Speaking of dark. Nighttime in the hill town. Everyone is snoozing and snoring, the faint wail of an "eeee-ooo eee-ooo" European siren somewhere in the distance. Teresa is wide awake. She cannot sleep. Something soft and deep is talking to her. It's telling her to get up and leave the hotel room. To find a taxi cab, the driver sleeping in the driver's seat. "Take me to where that mountain exploded," she says. The driver knows what she needs, has seen this before. They drive in silence for a long time, the streets wending along the coast. Finally they arrive at a knobbled expanse of stone and quiet grass. "Ecco, ecco" the driver says, pointing to the field, telling Teresa to leave. He will go no further. "Grazie," Teresa says, handing him a sweaty Euro bill. She gets out of the car, walks up a low hill.

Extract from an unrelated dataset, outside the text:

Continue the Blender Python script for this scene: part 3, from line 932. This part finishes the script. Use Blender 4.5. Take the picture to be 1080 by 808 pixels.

This is it. The place. Pompeii. Of course the site is closed for the night, but no one seems to be around, so Teresa steps over the chain barrier and walks on. All these sunken walls and chipped-away columns. All these shards of pottery and buried lives. She takes stock of the scene and feels a cold weight in her lungs. Where do people go? She sees their perfect outlines. Not people, just hollows of hardened ash where organic matter once was — curled into balls, hands on heads, families huddled together before the rage of time and disaster came and burned them away. Teresa's legs give out and she crumples to the ground. She cannot cry, just open her mouth, a wide and worried O, and wonder what will happen. Joe is broke. She knows this. All is already lost. She imagines what it was like when a family in Pompeii — a rich one maybe, people with ease and luxury, people with gaudy tailored dresses and feathered hats for their girls, people like her — looked up and saw the reddening sky and knew that there was nowhere to run, that the old days were over, here was the new oblivion future rushing toward them. She wonders if they knew like she does, there in the soil of Italy that night. That their lives would soon be rubble. That everything they had was already gone.